Japan’s Nikkei held back by a stronger JPY (despite the prospect of easier monetary policy) while an oil price (and industrial metals) off its highs holds back regional sentiment after last week’s sharp gains. Note bullishness also hampered by the read across from last week’s poor US tech results and persistent jitters about China debt pushing stocks to their lowest in a month. Note Australia closed for ANZAC day holiday.
US bourses closed mixed on Friday, amid a lack of major macro data releases, with the tech sector weighing (Microsoft [MSFT] shares in particular closing -7% on the day - pretty much where they opened). Mixed equity markets also reflected an oil price that’s seemingly ignoring the fundamentals - coming back from rig count highs over the weekend yet still trending up longer term despite no coordinated price-positive action from major oil producing nations. It’s wild out there in the oil markets…! Crude prices are looking fairly solid with Brent comfortably above $44 and WTI $43 this morning.

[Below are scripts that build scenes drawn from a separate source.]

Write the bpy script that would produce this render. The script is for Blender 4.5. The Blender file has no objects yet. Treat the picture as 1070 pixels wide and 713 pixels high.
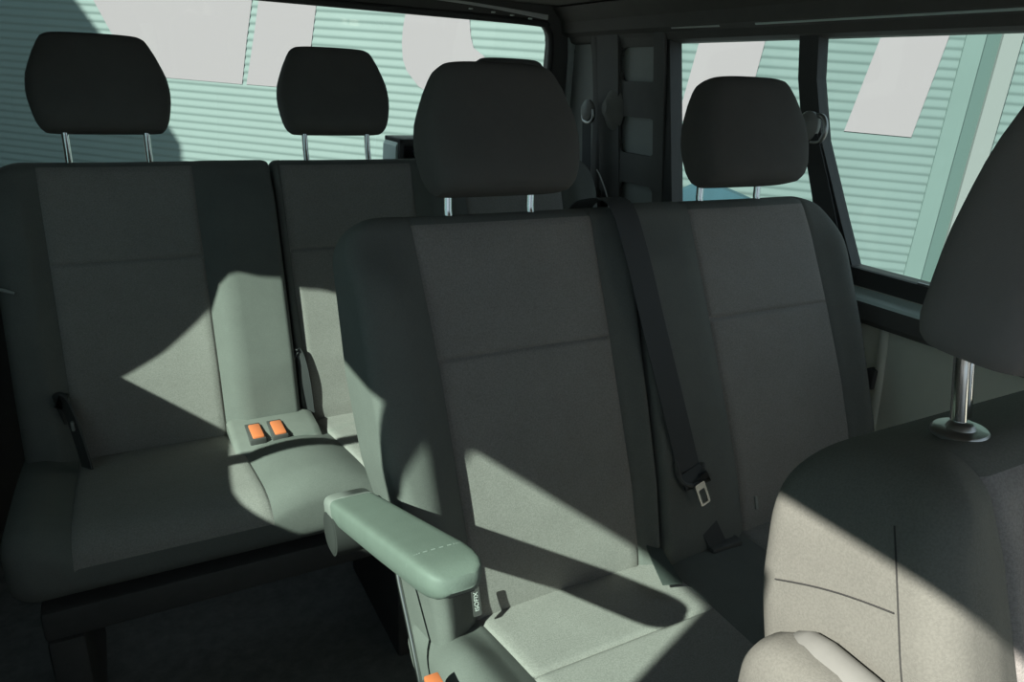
import bpy, bmesh, math
from mathutils import Vector, Matrix

S = bpy.context.scene
COL = S.collection
R = math.radians
V3 = Vector

# ------------------------------------------------------------------ materials
def new_mat(name):
    m = bpy.data.materials.new(name); m.use_nodes = True
    nt = m.node_tree; nt.nodes.clear()
    out = nt.nodes.new('ShaderNodeOutputMaterial')
    return m, nt, out

def principled(name, col, rough=.7, metal=0., spec=.5, var=0., var_scale=40., bump=0., bump_scale=600., sheen=0., kind='noise', speck=None):
    m, nt, out = new_mat(name)
    b = nt.nodes.new('ShaderNodeBsdfPrincipled')
    b.inputs['Base Color'].default_value = (*col, 1)
    b.inputs['Roughness'].default_value = rough
    b.inputs['Metallic'].default_value = metal
    b.inputs['Specular IOR Level'].default_value = spec
    if sheen:
        b.inputs['Sheen Weight'].default_value = sheen
        b.inputs['Sheen Roughness'].default_value = .5
    nt.links.new(b.outputs[0], out.inputs[0])
    tc = nt.nodes.new('ShaderNodeTexCoord')
    if var:
        n = nt.nodes.new('ShaderNodeTexNoise'); n.inputs['Scale'].default_value = var_scale
        n.inputs['Detail'].default_value = 6
        n.inputs['Roughness'].default_value = .65
        nt.links.new(tc.outputs['Object'], n.inputs['Vector'])
        r = nt.nodes.new('ShaderNodeValToRGB')
        r.color_ramp.elements[0].position = .3; r.color_ramp.elements[1].position = .7
        r.color_ramp.elements[0].color = (*[c*(1-var) for c in col], 1)
        r.color_ramp.elements[1].color = (*[c*(1+var) for c in col], 1)
        nt.links.new(n.outputs['Fac'], r.inputs[0])
        last = r.outputs[0]
        if speck:
            v = nt.nodes.new('ShaderNodeTexNoise'); v.inputs['Scale'].default_value = speck[0]
            v.inputs['Detail'].default_value = 3
            nt.links.new(tc.outputs['Object'], v.inputs['Vector'])
            rr = nt.nodes.new('ShaderNodeValToRGB')
            rr.color_ramp.elements[0].position = .35; rr.color_ramp.elements[1].position = .65
            lo, hi = speck[1], speck[2]
            rr.color_ramp.elements[0].color = (lo, lo, lo, 1); rr.color_ramp.elements[1].color = (hi, hi, hi, 1)
            nt.links.new(v.outputs['Fac'], rr.inputs[0])
            mx = nt.nodes.new('ShaderNodeMix'); mx.data_type = 'RGBA'; mx.blend_type = 'MULTIPLY'
            mx.inputs[0].default_value = 1
            nt.links.new(last, mx.inputs[6]); nt.links.new(rr.outputs[0], mx.inputs[7])
            last = mx.outputs[2]
        nt.links.new(last, b.inputs['Base Color'])
    if bump:
        n = nt.nodes.new('ShaderNodeTexNoise' if kind == 'noise' else 'ShaderNodeTexVoronoi')
        n.inputs['Scale'].default_value = bump_scale
        nt.links.new(tc.outputs['Object'], n.inputs['Vector'])
        bp = nt.nodes.new('ShaderNodeBump'); bp.inputs['Strength'].default_value = bump
        bp.inputs['Distance'].default_value = .002
        nt.links.new(n.outputs[0], bp.inputs['Height'])
        nt.links.new(bp.outputs[0], b.inputs['Normal'])
    return m

def glass(name, tint, refl=.05):
    m, nt, out = new_mat(name)
    t = nt.nodes.new('ShaderNodeBsdfTransparent'); t.inputs[0].default_value = (*tint, 1)
    g = nt.nodes.new('ShaderNodeBsdfGlossy'); g.inputs['Roughness'].default_value = .02
    mx = nt.nodes.new('ShaderNodeMixShader'); mx.inputs[0].default_value = refl
    nt.links.new(t.outputs[0], mx.inputs[1]); nt.links.new(g.outputs[0], mx.inputs[2])
    nt.links.new(mx.outputs[0], out.inputs[0])
    return m

M = {
 'insert':  principled('insert_fabric', (.288,.266,.250), .95, spec=.15, var=.05, var_scale=14, bump=.35, bump_scale=900, speck=(420,.88,1.1)),
 'bolster': principled('bolster_fabric', (.158,.160,.148), .9, spec=.2, var=.05, var_scale=18, bump=.25, bump_scale=1100, speck=(600,.93,1.06)),
 'front_bolster': principled('front_seat_fabric', (.165,.163,.143), .9, spec=.2, var=.05, var_scale=18, bump=.25, bump_scale=1100, speck=(500,.92,1.08)),
 'headrest':principled('headrest_fabric', (.122,.115,.110), .9, spec=.2, var=.06, var_scale=18, bump=.2, bump_scale=1100),
 'front_headrest':principled('front_headrest_fabric', (.205,.190,.180), .9, spec=.2, var=.06, var_scale=18, bump=.2, bump_scale=1100),
 'vinyl':   principled('armrest_vinyl', (.172,.198,.172), .62, spec=.4, var=.05, var_scale=30, bump=.12, bump_scale=500),
 'seam':    principled('seam_thread', (.045,.045,.043), .9, spec=.1),
 'stitch':  principled('light_stitching', (.22,.24,.22), .8, spec=.2),
 'black':   principled('black_plastic', (.075,.072,.070), .55, spec=.4, var=.1, var_scale=30),
 'trim':    principled('interior_trim_plastic', (.12,.115,.107), .6, spec=.35, var=.1, var_scale=12, bump=.1, bump_scale=700),
 'rubber':  principled('window_rubber', (.060,.058,.056), .5, spec=.4),
 'chrome':  principled('chrome', (.78,.77,.75), .12, 1.0),
 'steel':   principled('dull_steel', (.42,.42,.41), .32, 1.0),
 'capgrey': principled('grey_plastic', (.30,.30,.28), .45, spec=.5),
 'ledge':   principled('lit_teal_side', (.62,.74,.70), .3, spec=.6),
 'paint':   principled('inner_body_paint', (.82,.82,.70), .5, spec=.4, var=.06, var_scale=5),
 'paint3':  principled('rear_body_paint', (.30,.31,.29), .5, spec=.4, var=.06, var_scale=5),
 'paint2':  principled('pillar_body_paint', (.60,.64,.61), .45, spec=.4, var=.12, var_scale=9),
 'webbing': principled('belt_webbing', (.070,.070,.072), .75, spec=.3, bump=.3, bump_scale=1200),
 'strap':   principled('buckle_strap', (.075,.085,.078), .6, spec=.4),
 'orange':  principled('red_orange_button', (.75,.20,.075), .4, spec=.5),
 'panelgrey':principled('buckle_panel_plastic', (.185,.185,.17), .55, spec=.4, var=.05),
 'floor':   principled('floor_covering', (.19,.185,.175), .85, spec=.2, var=.2, var_scale=30),
 'headliner':principled('headliner', (.26,.25,.23), .95, spec=.1, var=.06, var_scale=20),
 'white':   principled('white_print_and_glint', (.62,.62,.60), .7, spec=.2),
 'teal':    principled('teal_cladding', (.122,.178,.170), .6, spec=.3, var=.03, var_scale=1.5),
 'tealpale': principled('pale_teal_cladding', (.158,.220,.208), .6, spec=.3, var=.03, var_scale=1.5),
 'tealdark':principled('teal_flashing', (.118,.178,.166), .6, spec=.3, var=.03, var_scale=2),
 'tealdeep':principled('teal_groove', (.078,.130,.120), .6, spec=.3),
 'paleteal':principled('pale_downpipe', (.175,.205,.198), .6, spec=.3),
 'whitepanel':principled('white_wall_paint', (.250,.236,.248), .7, spec=.1),
 'asphalt': principled('asphalt', (.14,.14,.135), .9, spec=.2, var=.2, var_scale=20),
 'blueshape':principled('blue_shape', (.028,.078,.100), .6, spec=.3, var=.1, var_scale=3),
 'render':  principled('house_render', (.35,.33,.30), .9, spec=.1, var=.05, var_scale=3),
 'foil':    principled('grey_paper', (.30,.32,.31), .5, spec=.4, var=.2, var_scale=60),
 'bodypaint':principled('van_outer_paint', (.35,.36,.36), .35, spec=.5),
 'glass_clear': glass('clear_glass', (.93,.97,.955), .03),
 'glass_tint':  glass('green_tinted_glass', (.80,.92,.88), .04),
}

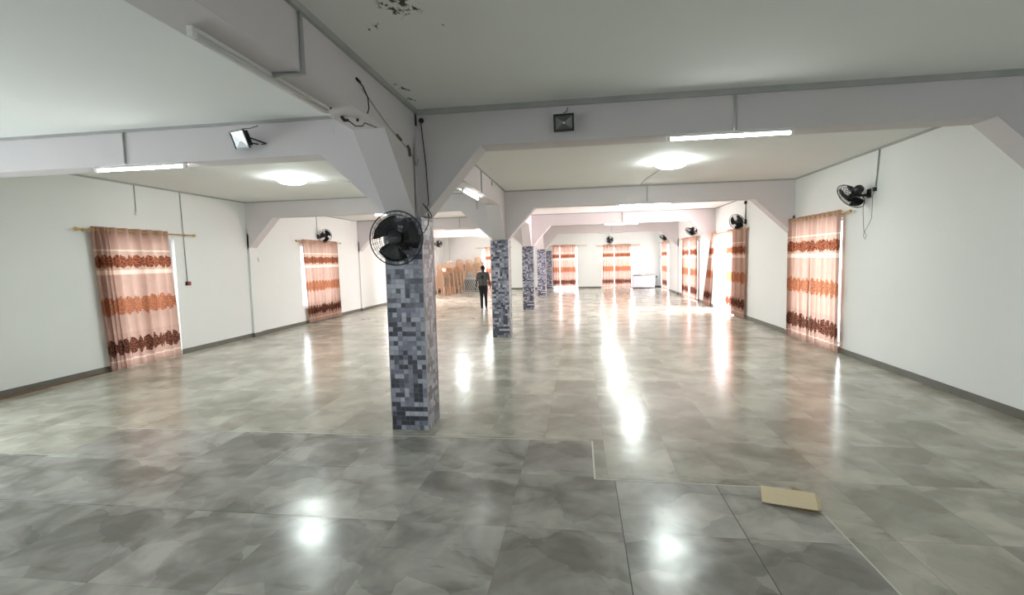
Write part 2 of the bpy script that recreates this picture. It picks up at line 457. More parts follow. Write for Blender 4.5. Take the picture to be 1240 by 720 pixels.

Keep an eye on Gold’s hourly chart this morning, as the yellow metal consolidates following Friday’s sell off. A break back above the rising trend line from the 2 Apr low would please the bulls here, while bears will look for another down move towards support at $1227.
In focus today will be German IFO surveys with improvements pencilled in by consensus although US CBI data may have deteriorated. In the afternoon, US New Home Sales and the Dallas Fed may move stateside sentiment given the progress anticipated. US results-wise, watch out for Halliburton given the importance of its links to oil as well as Xerox for its ramifications on business sentiment.